▶ _MATERIAL_:
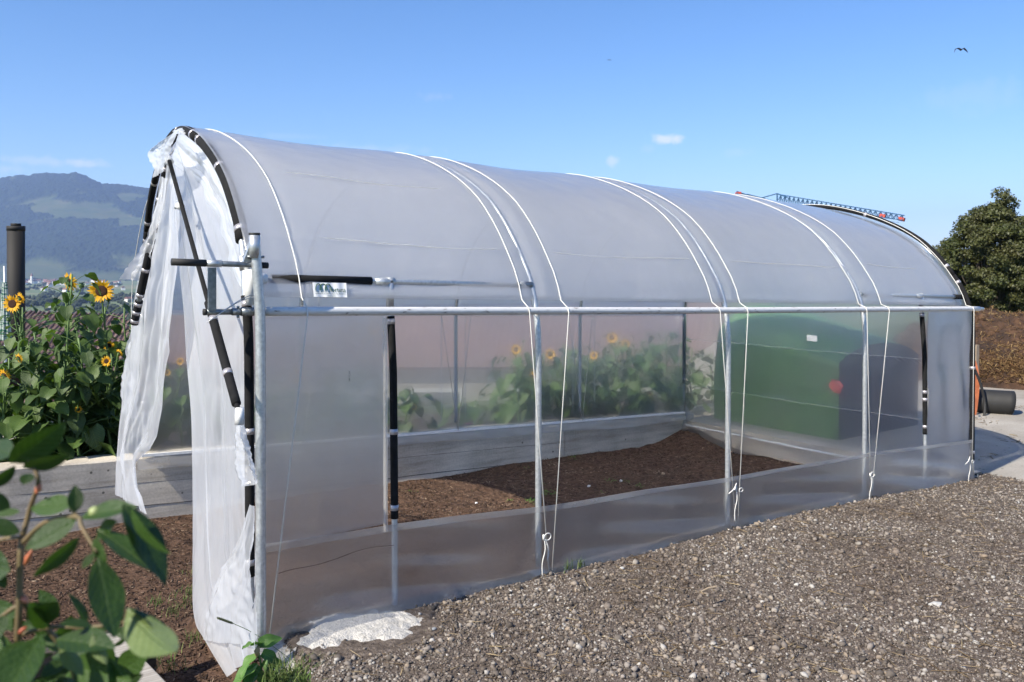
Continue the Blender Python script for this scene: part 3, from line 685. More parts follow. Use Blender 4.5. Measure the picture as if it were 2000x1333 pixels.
# valance at the top, flaring outwards
sheet('gable_film', [(334,316),(372,345),(395,362),(402,392),(430,425),(432,455),(448,490),(447,515),(470,560)], [(352,250),(386,272),(422,318),(446,368),(462,410),(474,450),(484,485),(490,520),(490,560)], 2, .010, 6.1, M_valance, 40, 80, .04, edge=True)
sheet('gable_flap', [(318,274),(300,290),(290,303),(303,330),(301,348)], [(352,250),(345,272),(338,296),(333,312),(328,326)], 1.2, .011, 7.7, M_valance, 26, 30, -.10)
sheet('gable_flap', [(314,345),(308,400),(290,470),(265,515),(255,530),(244,546)], [(326,350),(320,400),(308,450),(296,500),(286,525),(279,549)], 1.2, .022, 8.8, M_curtain, 26, 40, -.09)
None and sheet('gable_flap', [(334,316),(340,350),(350,400)], [(352,270),(372,330),(392,400)], 3, .02, 9.8, M_curtain, 26, 30, -.08)
sheet('film_bundle', [(346,254),(340,262)], [(356,250),(358,262)], 2, .02, 3.3, M_valance, 10, 10, -.08)
sheet('back_corner_film', [(262,636),(250,680),(243,740),(240,800)], [(275,636),(275,700),(268,760),(262,820)], 2, .02, 3.9, M_curtain, 18, 24, .05)
# door rods
r0 = on_x(328, 317, -.05); r1 = on_x(262, 633, -.13)
P = resample([r0, r0.lerp(r1,.5)+Vector((0,.0,-.01)), r1], 60)
rod = MB().tube(P, .0135, 12).mk('door_rod', M_galvdark, gh, True)
for a, b_ in ((.02,.42),(.47,.83),(.85,1)): 
    s = sleeve_on(P, a, b_, rod, .022)
    for tt in (a+.02, (a+b_)/2, b_-.02): clip_on(P, tt, s, .0228, .02)
r0 = on_x(331, 315, -.06); r1 = on_x(468, 812, -.16)
P = resample([r0, r1], 60)
rod = MB().tube(P, .0105, 12).mk('door_rod', M_foam, gh, True)
s = sleeve_on(P, .63, .97, rod, .0185); clip_on(P, .69, s, .0200, .026); clip_on(P, .87, s, .0200, .024)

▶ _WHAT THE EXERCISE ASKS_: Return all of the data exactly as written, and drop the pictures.

▶ _FULL SOLUTION_:
Continue the Blender Python script for this scene: part 3, from line 685. More parts follow. Use Blender 4.5. Measure the picture as if it were 2000x1333 pixels.
# valance at the top, flaring outwards
sheet('gable_film', [(334,316),(372,345),(395,362),(402,392),(430,425),(432,455),(448,490),(447,515),(470,560)], [(352,250),(386,272),(422,318),(446,368),(462,410),(474,450),(484,485),(490,520),(490,560)], 2, .010, 6.1, M_valance, 40, 80, .04, edge=True)
sheet('gable_flap', [(318,274),(300,290),(290,303),(303,330),(301,348)], [(352,250),(345,272),(338,296),(333,312),(328,326)], 1.2, .011, 7.7, M_valance, 26, 30, -.10)
sheet('gable_flap', [(314,345),(308,400),(290,470),(265,515),(255,530),(244,546)], [(326,350),(320,400),(308,450),(296,500),(286,525),(279,549)], 1.2, .022, 8.8, M_curtain, 26, 40, -.09)
None and sheet('gable_flap', [(334,316),(340,350),(350,400)], [(352,270),(372,330),(392,400)], 3, .02, 9.8, M_curtain, 26, 30, -.08)
sheet('film_bundle', [(346,254),(340,262)], [(356,250),(358,262)], 2, .02, 3.3, M_valance, 10, 10, -.08)
sheet('back_corner_film', [(262,636),(250,680),(243,740),(240,800)], [(275,636),(275,700),(268,760),(262,820)], 2, .02, 3.9, M_curtain, 18, 24, .05)
# door rods
r0 = on_x(328, 317, -.05); r1 = on_x(262, 633, -.13)
P = resample([r0, r0.lerp(r1,.5)+Vector((0,.0,-.01)), r1], 60)
rod = MB().tube(P, .0135, 12).mk('door_rod', M_galvdark, gh, True)
for a, b_ in ((.02,.42),(.47,.83),(.85,1)): 
    s = sleeve_on(P, a, b_, rod, .022)
    for tt in (a+.02, (a+b_)/2, b_-.02): clip_on(P, tt, s, .0228, .02)
r0 = on_x(331, 315, -.06); r1 = on_x(468, 812, -.16)
P = resample([r0, r1], 60)
rod = MB().tube(P, .0105, 12).mk('door_rod', M_foam, gh, True)
s = sleeve_on(P, .63, .97, rod, .0185); clip_on(P, .69, s, .0200, .026); clip_on(P, .87, s, .0200, .024)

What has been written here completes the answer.